E o convite é ampliado: “Tomai sobre vós o meu jugo e aprendei de mim, porque sou manso e humilde de coração, e vós encontrareis descanso” (v. 29). Tomar o jugo de Jesus é trocar a observância rígida da Lei pela prática das bem-aventuranças. É preciso aprender de Jesus porque somente Ele, como Filho, pode revelar plenamente o rosto amoroso do Pai, e somente fazendo uma experiência profunda de amor-comunhão, é possível libertar-se do jugo imposto pelos guardiões da lei e da doutrina. Se as bem-aventuranças em si resumem o perfil de Jesus, as suas duas características que Ele cita aqui constituem uma boa síntese da sua pessoa: manso e humilde de coração. É importante ressaltar que a mansidão vivida por Jesus não pode ser confundida com resignação, nem comodismo. Pelo contrário, essa consiste na coragem de lutar pelo Reino mesmo na adversidade, sem, no entanto, recorrer aos mecanismos do opressor, como a violência e o ódio.

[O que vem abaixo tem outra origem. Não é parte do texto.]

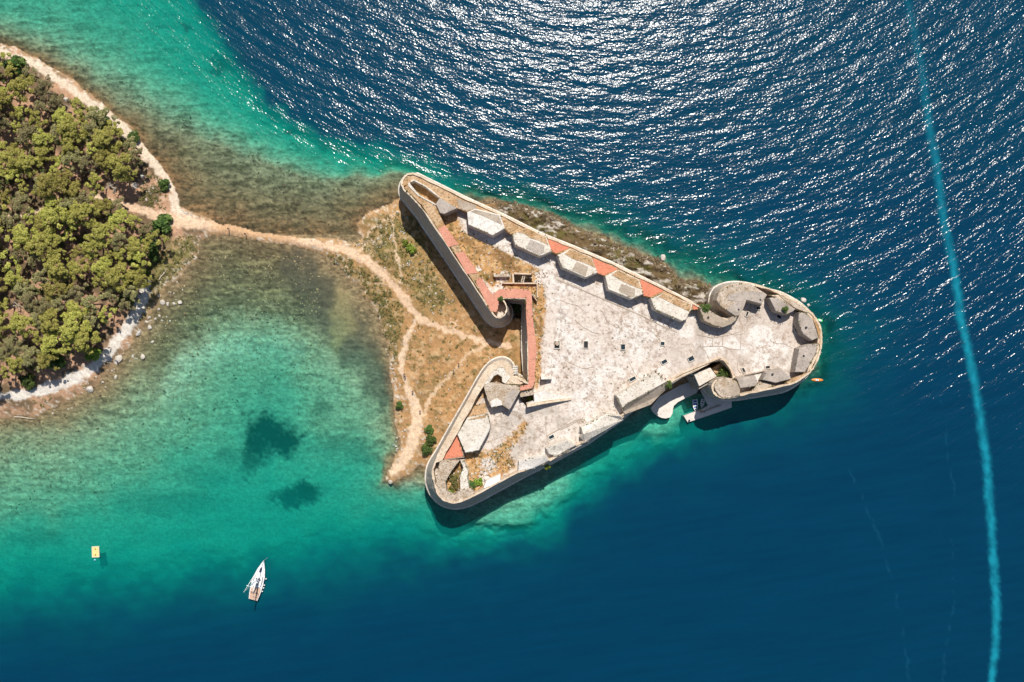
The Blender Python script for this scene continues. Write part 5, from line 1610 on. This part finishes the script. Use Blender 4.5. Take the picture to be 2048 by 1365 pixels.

Ao contrário do peso das prescrições legais impostas pela religião do seu tempo, Jesus dá uma garantia aos seus seguidores: “O meu jugo é suave e o meu fardo é leve” (v. 30). É claro que ele não está prometendo facilidades na vida para aqueles que abraçarem o seu projeto. O seu fardo consiste exatamente na vivência das bem-aventuranças, o que implica em muitas dificuldades e desafios. Inclusive, o principal critério para reconhecer se alguém está vivendo as bem-aventuranças é exatamente a perseguição (Mt 5,11-12). A proposta de Jesus é suave e leve porque não consiste em regras a cumprir, mas em um amor a ser experimentado.